Sempre acompanhados do júri: representante do Governo Civil, da Inspecção-Geral de Finanças e do Departamento de Jogos. São os primeiros a entrar e os últimos a sair, para garantir que as esferas têm os números de 0 a 9 e estão seladas.

Há pessoas que todas as semanas se deslocam à sala de extracção da Santa Casa da Misericórdia de Lisboa para assistir ao vivo e em directo ao sorteio. A maioria, reformados que se cumprimentam pelo nome e com piadas. Esperam o momento da saída dos números para, em total silêncio, ouvirem os pregoeiros. Jogadores ou cauteleiros, com listas dos números adquiridos. E há, também, quem faça do jogo clandestino modo de vida e vá para ouvir os três primeiros prémios. Saem logo de seguida. Os outros, os jogadores confraternizam no final e comentam "ainda não foi desta". Se lhes saiu um "prémio gordo", poucos o confessam.

Maria Guilhermina Antunes ganhou 50 mil euros em 2006, prémio dividido com um sócio a quem dispensou uma fracção. É o 1311, número fixo com que joga há tantos anos que nem se lembra. Também "tem fé" no 20 642, comprado pela primeira vez por indicação da neta que ainda andava no colégio, e no 23 623. A neta está casada há mais de 20 e o seu número nunca deu sorte à avó. A mulher, de 84 anos, vai jogando com outros números na Lotaria Clássica e Lotaria Popular, às vezes, até no Euromilhões.

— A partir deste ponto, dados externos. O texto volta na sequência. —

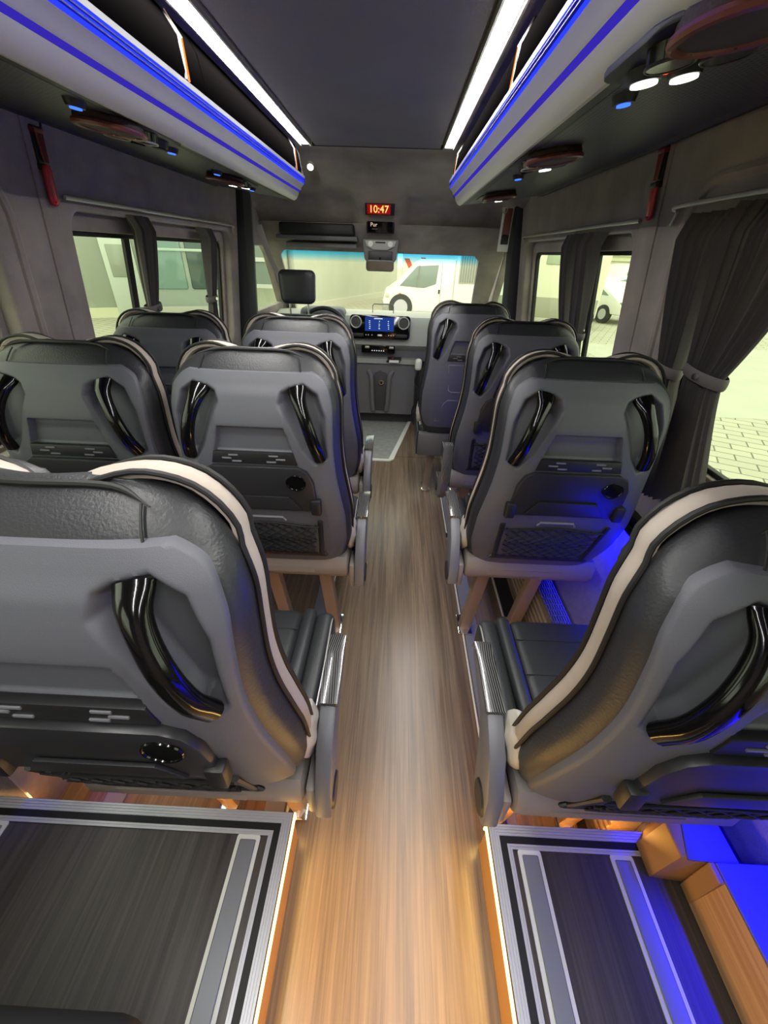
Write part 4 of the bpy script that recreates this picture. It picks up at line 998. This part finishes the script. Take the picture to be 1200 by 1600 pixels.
w1 = t.children[-1]
bm = BM(); cyl(bm, (-.20, -.08, .50), (-.20, -.05, .50), .30, n=30); obj('hub_cap', bm, alu, w1)
bm = BM(); box(bm, (-.99, -.03, .30), (-.6, 1.9, .62), .04); obj('bumper', bm, mat('bumper', '9c9d90', .6), t)
bm = BM(); box(bm, (-.86, -.03, .85), (-.70, .1, 1.0), .02); obj('headlamp', bm, mat('lamp_lens', 'c9c4a4', .2), t)
bm = BM(); box(bm, (1.36, -.04, 1.05), (1.42, 0, 1.20), .01); obj('door_handle', bm, blackp, t)
bm = BM(); box(bm, (-.30, -.035, .98), (-.20, 0, 1.04), .01); obj('side_repeater', bm, mat('amber_lens', 'c8862a', .4), t)
bm = BM(); box(bm, (2.0, -.1, .7), (4.2, 2.0, 3.4), .03); obj('box_body', bm, wpaint, t)
bm = BM(); box(bm, (2.15, -.14, 1.45), (3.1, -.09, 2.5), .02); obj('louvre_panel', bm, mat('louvre', 'b9bcae', .5), t)
bm = BM()
for k in range(9): box(bm, (2.20 + k * .1, -.17, 1.5), (2.24 + k * .1, -.13, 2.45))
obj('louvre_slats', bm, mat('slat', '80867c', .5), t)
# white trailer with orange stripes behind the cab
t = empty('striped_trailer', (1.6, 20.5, GZ)); tag(t, 'white trailer side with two orange stripes behind the van cab', 'trailer')
bm = BM(); box(bm, (-1.4, 0, .6), (2.4, 2.2, 4.0), .04); obj('body', bm, wpaint, t)
for P4 in ([(-1.34, 1.95), (-1.12, 1.95), (-.70, 1.22), (-.90, 1.22)], [(-.62, 2.0), (-.42, 2.0), (-.24, 1.68), (-.42, 1.68)]):
    bm = BM(); prism(bm, P4, lambda a, z: Vector((a, -.02, z)), lambda a, z: Vector((a, .02, z))); obj('stripe', bm, mat('orange_paint', 'd8562a', .5), t, smooth=False)
bm = BM(); box(bm, (-1.2, .3, .0), (2.2, 2.0, .65)); obj('chassis', bm, blackp, t, smooth=False)
# own side mirror outside the right cab window
t = empty('door_mirror', (1.02, 4.25, 1.10)); tag(t, 'black-framed door mirror seen through the right of the windscreen', 'mirror')
bm = BM(); box(bm, (-.085, -.02, -.15), (.085, .08, .15), .02, 3); obj('housing', bm, blackp, t)
bm = BM(); box(bm, (-.068, -.024, -.13), (.068, -.018, .13), .006); obj('mirror_glass', bm, mat('mirror_glass2', 'aab4a8', .04, metal=1), t)
# right: motorhome, cars, building
def car(x, y, rz, label, L=4.2, H=1.5, g=None, color=wpaint, name='parked_car'):
    t = empty(name, (x, y, GZ), rz); tag(t, label, 'car', g)
    pr = [(-L / 2, .35), (-L / 2 - .02, .7), (-L * .38, .98), (-L * .20, H * .97), (L * .22, H), (L * .40, H * .95), (L / 2, .85), (L / 2, .35)]
    bm = BM(); prism(bm, pr, lambda a, z: Vector((a, -.85, z)), lambda a, z: Vector((a, .85, z)), .08); obj('body', bm, color, t)
    bm = BM(); prism(bm, [(-L * .33, .98), (-L * .19, H * .9), (L * .20, H * .93), (L * .36, H * .86), (L * .38, .98)], lambda a, z: Vector((a, -.865, z)), lambda a, z: Vector((a, .865, z)), .01); obj('side_window', bm, tglass, t)
    for a in (-L * .32, L * .30):
        for b in (-.80, .80):
            bm = BM(); cyl(bm, (a, b - .09, .33), (a, b + .09, .33), .33, n=26); wl = obj('wheel', bm, tyre, t)
            bm = BM(); cyl(bm, (a, b - .10, .33), (a, b + .10, .33), .19, n=20); obj('hub_cap', bm, alu, wl)
    for b in (-.66, .66):
        bm = BM(); box(bm, (-L / 2 - .01, b - .17, .62), (-L / 2 + .25, b + .17, .80), .04); obj('headlamp', bm, mat('headlamp', '8c9a9c', .15), t)
    return t
cream2 = mat('motorhome_cream', 'dddcc2', .4)
t = empty('motorhome', (5.85, 16.1, GZ)); t.rotation_euler = (0, 0, math.radians(-20)); tag(t, 'cream motorhome with a square hatch seen through the front right window', 'motorhome')
bm = BM(); box(bm, (-1.3, 0, .35), (1.25, 1.5, 3.2), .08); obj('body', bm, cream2, t)
bm = BM(); box(bm, (-1.3, -.03, .30), (1.2, .02, .95), .02); obj('skirt', bm, mat('skirt_grey', '9c9a86', .6), t)
bm = BM(); box(bm, (-.75, -.04, 1.95), (-.05, .0, 2.55), .03); obj('hatch', bm, mat('hatch_tint', 'a9b59a', .3), t)
bm = BM(); prism(bm, rrect(.35, .9, .95, 2.2, .1), lambda a, z: Vector((a, -.02, z)), lambda a, z: Vector((a, .0, z))); obj('service_door', bm, mat('door_cream', 'd3d3bb', .5), t)
bm = BM(); cyl(bm, (.85, -.05, .36), (.85, .2, .36), .36, n=26); obj('wheel', bm, tyre, t)
bm = BM(); box(bm, (-1.75, .1, .3), (-1.28, 1.4, 3.2), .05); obj('cab_front', bm, mat('cab_grey', '7f8893', .4), t)
car(8.5, 19.5, math.radians(112), 'white car nose with slanted headlamp behind the motorhome', 4.4, 1.45)
car(12.4, 25, math.radians(200), 'small white parked car across the yard, nearer of the two', 4.2, 1.5, 'white cars across the yard')
car(15.0, 29.5, math.radians(200), 'tall white parked car across the yard, farther of the two', 4.8, 2.0, 'white cars across the yard')
bm = BM(); box(bm, (6, 34, GZ), (45, 44, 8)); bl = tag(obj('yard_hall', bm, cremw, smooth=False), 'pale ribbed hall far beyond the parked cars', 'building')
bm = BM()
for k in range(28): box(bm, (6, 33.9, GZ + .3 * k), (45, 34.0, GZ + .3 * k + .04))
obj('cladding_rib', bm, mat('rib_shade', 'b8b89c', .8), bl, smooth=False)
car(22, 14, math.radians(170), 'dark parked car at the far right edge beyond the near window', 4.2, 1.4, color=mat('dark_paint', '3c4240', .3))
# left: cream hall, grey booth, door, green-glass van, person
bm = BM(); box(bm, (-22, 2, GZ), (-15.5, 40, 7)); tag(obj('cream_hall', bm, cremw, smooth=False), 'cream rendered hall wall far outside the left window', 'building')
t = empty('grey_booth', (-9.4, 14.9, GZ)); t.rotation_euler = (0, 0, math.radians(28)); tag(t, 'grey booth with sloping roof outside the left window', 'booth')
bm = BM(); prism(bm, [(-3.2, .3), (1.35, .3), (1.35, 3.2), (.9, 3.1), (-.6, 2.75), (-3.2, 2.6)], lambda a, z: Vector((a, 0, z)), lambda a, z: Vector((a, 3, z)), .02); obj('body', bm, mat('booth_grey', '9ba192', .6), t)
bm = BM(); box(bm, (-3.3, -.1, 0), (1.4, 3.1, .3)); obj('plinth', bm, cremw, t, smooth=False)
bm = BM(); box(bm, (-.1, -.12, -.0), (.8, -.02, 2.3), .02); d = obj('door', bm, mat('booth_door', 'c6cec0', .5), t)
bm = BM(); box(bm, (.05, -.14, 1.2), (.68, -.11, 2.1), .02); obj('door_pane', bm, mat('booth_pane', '98a08e', .3), d)
bm = BM(); box(bm, (-1.9, -.18, 1.45), (-1.5, -.0, 1.75), .03); obj('wall_lamp', bm, mat('lamp_grey', 'c2c6b8', .4), t)
bm = BM(); box(bm, (1.0, -.14, 1.3), (1.12, -.0, 1.45), .02); obj('switch_box', bm, whitep, t)
t = empty('green_glazed_van', (-5.45, 12.0, GZ)); t.rotation_euler = (0, 0, math.radians(25)); tag(t, 'grey-green van with big tinted panes parked close outside the left window', 'van')
bm = BM(); box(bm, (-.92, 0, .4), (.92, 3.0, 2.75), .08); obj('body', bm, mat('van_green_grey', '8b968c', .4), t)
bm = BM(); box(bm, (-.84, -.02, 1.15), (-.08, .02, 2.25), .04); obj('window_pane', bm, mat('green_glass', '6f8a80', .1), t)
bm = BM(); box(bm, (.02, -.02, 1.15), (.84, .02, 2.55), .04); obj('window_pane', bm, mat('dark_green_glass', '3d4f4b', .1), t)
bm = BM(); box(bm, (-.9, -.05, 2.0), (.9, -.02, 2.06), .01); obj('window_bar', bm, mat('pale_green', 'a9bdae', .5), t)
bm = BM(); box(bm, (-.88, -.06, 2.28), (-.05, -.03, 2.66), .01); obj('yellow_notice', bm, mat('notice', 'c9cf9a', .6), t)
bm = BM(); box(bm, (-.95, -.08, .40), (.95, .1, .75), .03); obj('bumper', bm, mat('bumper', '9c9d90', .6), t)
for a in (-.8, .8):
    bm = BM(); cyl(bm, (a - .12, .7, .36), (a + .12, .7, .36), .36, n=26); obj('wheel', bm, tyre, t)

"Venho aqui há mais de 40 anos, é a única distracção que tenho. Não faço viagens, não faço nada, mas tenho gosto pela Lotaria. Vou à igreja e, depois, venho aqui, à Santa Casa da Misericórdia." É conhecida pela perseverança e teorias. "Até o Euromilhões é um mistério", diz quando não lhe sai nada. Mas admite: "Não tenho razão de queixa." Ainda no mês passado lhe saíram "43 contos com a terminação 549". Viúva, ex-modista de vestidos de noiva e alta costura, tem no jogo a sua extravagância. E a família não a critica: "O dinheiro é meu, se não tivesse rendimento, não jogava!"